Эдгар был предводителем верных Корделии людей, прятавшихся в лесной чаще. Он произносил монологи, направленные против коварного герцога корнвалийского, узурпировавшего власть законного короля. Будучи в оковах, огненными речами Эдгар подчинял себе подвластных герцогу воинов, бесстрашно обличая его:
– Я один – в оковах – и располагаю твоей жизнью. Теперь познаешь ли ты, что есть на небесах страшный мститель, дающий добродетели непреоборимое могущество? Иди, злодей, иди искать тебе подобных…
Все это, казалось, могло бы увлечь Яковлева. Но роль Эдгара не оставила существенного следа в его творческом совершенствовании. Она была слишком риторична для него, слишком «правильна». Значительно с большим удовольствием сыграл он на том же бенефисе Шушерина другую роль – в пьесе А. Дюваля «Влюбленный Шекспир», переведенной Д. И. Языковым. Как своеобразный пролог к «Леару» давалась эта маленькая комедия. С сюжетом ее уже был знаком русский читатель по статье журнала «Московский курьер», опубликованной в 1805 году. Такой человек, каков Шекспир, утверждалось в ней, как будто «нарочно» сотворен для сцены. «Бесподобным и единственным в своем роде», «возвышенным», имеющим «веселый нрав», но бывающим «также серьезным» называли его тогда и другие журналы.
Таким и сыграл его Яковлев в этой небольшой, с непритязательным сюжетом комедии, в основу которого был положен «анекдот» о том, как любил и ревновал «неподражаемый творец», сочиняя «Отелло»: остроумным, блестящим собеседником, легко воспламеняющимся, дерзким с высокопоставленным соперником, беспредельно нежным в любви и нетерпимым в ревности к своей возлюбленной – актрисе Кларансе. В роли «влюбленного Шекспира» появились в актерской палитре Яковлева новые краски: светлые, с легкими полутенями и тонкими оттенками.
– Какой черт, – с нетерпеливым возмущением восклицал ревнующий Шекспир – Яковлев, – затащил меня опять в этот дом?.. Любовь: она более всех чертей вертит нами. О, Шекспир! ты изображаешь страсти и слабости человеческие, а сам уйти от них не можешь.
И тут же признавался себе, что слово «люблю» – самое высокое и самое неопределенное в человеческом лексиконе.

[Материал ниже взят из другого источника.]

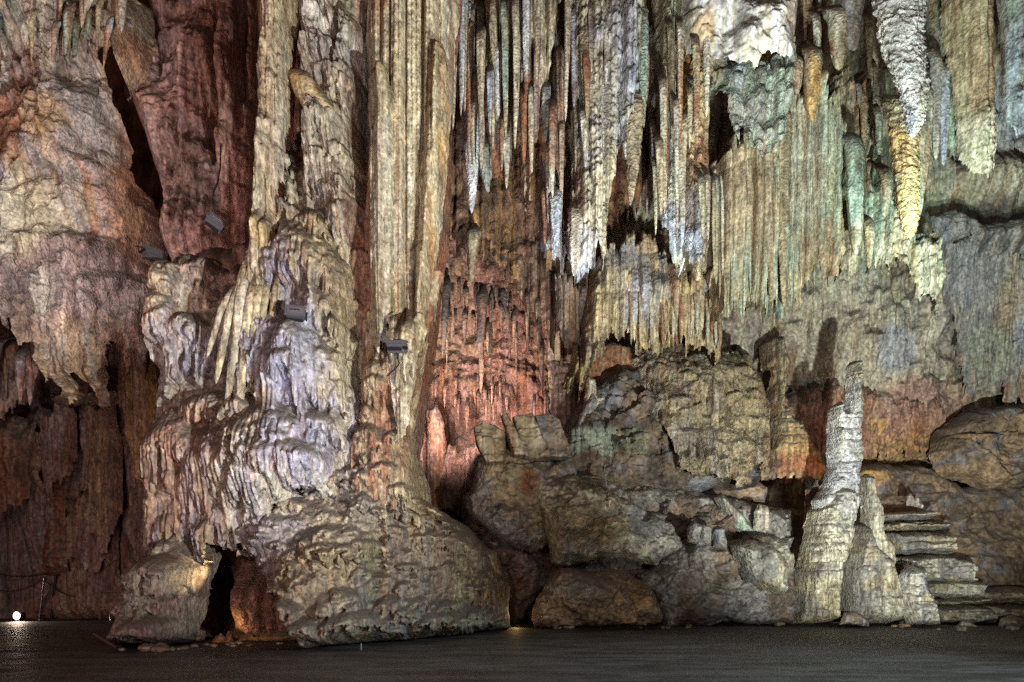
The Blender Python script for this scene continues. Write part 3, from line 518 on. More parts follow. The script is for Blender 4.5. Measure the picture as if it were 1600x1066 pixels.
# bright roof bulge
relief('roof_bulge', [(1040,-90),(1266,-90),(1264,30),(1240,75),(1214,90),(1194,88),(1172,110),(1150,108),(1136,96),(1118,98),(1100,82),(1078,70),(1056,20)], 16.0, R=.5, back=1.4, bumps=[(1110,20,40,40,.3),(1165,80,22,30,.4),(1215,40,30,30,.3),(1140,50,14,25,-.25)],
       tex=[('rock',.35,1.0),('pop',.14,.35),('rock',.06,.2)], col=dict(base=('white','pale','cream'), patch=[(1098,60,16,30,'ochre',.6),(1200,10,30,14,'tan',.5),(1240,30,20,30,'ochre',.4)]), seed=95, g=.022, mat='soft', fringe=.1, fringe_w=.14, label='brilliantly lit whitish bulge of the roof near the top right of centre', cat='rock formation')
relief('hanging_shelf', [(1075,60),(1250,50),(1262,120),(1220,200),(1175,240),(1150,215),(1140,180),(1120,150),(1100,200),(1088,120)], 17.6, R=.4, back=1.2, tex=[('rock',.3,.7),('flute',.2,.25),('pop',.1,.2)], fringe=.6, fringe_w=.25,
       col=dict(base=('mint','buff','grey'), patch=[(1150,130,50,30,'green',.5),(1152,120,12,40,'blue',.5),(1110,110,20,30,'ochre',.4)]), seed=96, g=.025, mat='rough', label='greenish ragged rock with dripping points beneath the white roof bulge', cat='rock formation')
# ---------------------------------------------------------------- organ pipe curtains, right
OPC = relief('organ_pipe_curtain', [(1110,250),(1150,225),(1196,165),(1215,148),(1265,146),(1275,160),(1300,150),(1310,240),(1312,420),(1290,450),(1268,430),(1235,480),(1200,490),(1160,480),(1120,500),(1112,400)], 18.6, R=.3, back=1.2, tilt=(-.1,-.05),
       tex=[('flute',.34,.20,40),('flute',.12,.075,30),('flute',.2,.6,20),('rock',.05,.4),('strata',.08,1.3)], bumps=[(1255,170,16,12,.2),(1160,350,50,90,.3)],
       col=dict(base=('cream','mint','buff'), patch=[(1240,260,40,110,'pale',.55),(1150,350,60,100,'tan',.4),(1255,150,30,8,'dark',.8),(1270,220,30,70,'mint',.5)]), seed=100, g=.022, fringe=.55, fringe_w=.14, mat='smooth', label='wide organ pipe curtain of long parallel flutes in the right half', cat='curtain')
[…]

– «Люблю тебя» само по себе не может иметь выражения: его изображает голос, глаза… «Люблю тебя» в устах человека, истинно воспламененного, должно быть понимаемо всеми иностранными, всеми народами и самыми грубыми дикарями.
– Вы, кажется, должны быть самым счастливым человеком? – подкусывала Шекспира невзлюбившая его служанка Кларансы Анна.
– Кто? я счастлив? – с искренней непосредственностью удивлялся Шекспир – Яковлев.
Не без иронии Анна объясняла ему, что счастливым бывает тот, кто умен, кто имеет дар…
– Которому все завидуют, – не без горечи парировал Шекспир – Яковлев.
– Знатные люди ищут вашего знакомства, – насмешливо продолжала Анна.
– Призывают к себе и покровительствуют, – в тон ей отвечал он.
– Всегда на праздниках, в веселье жизнь ваша…
– Наполнена трудом и скукою, – уже с полной серьезностью заканчивал поединок Анны с Шекспиром Яковлев.
Роль была близка ему как человеку. Подобные слова нередко приходилось говорить актеру в жизни. Одноактная комедия была дорога ему образом несравненного Шекспира, создающего трагедию, которую Яковлев собирался везти на гастроли в Москву, где «суд знатоков», по его мнению, был «гораздо строже, чем в Петербурге».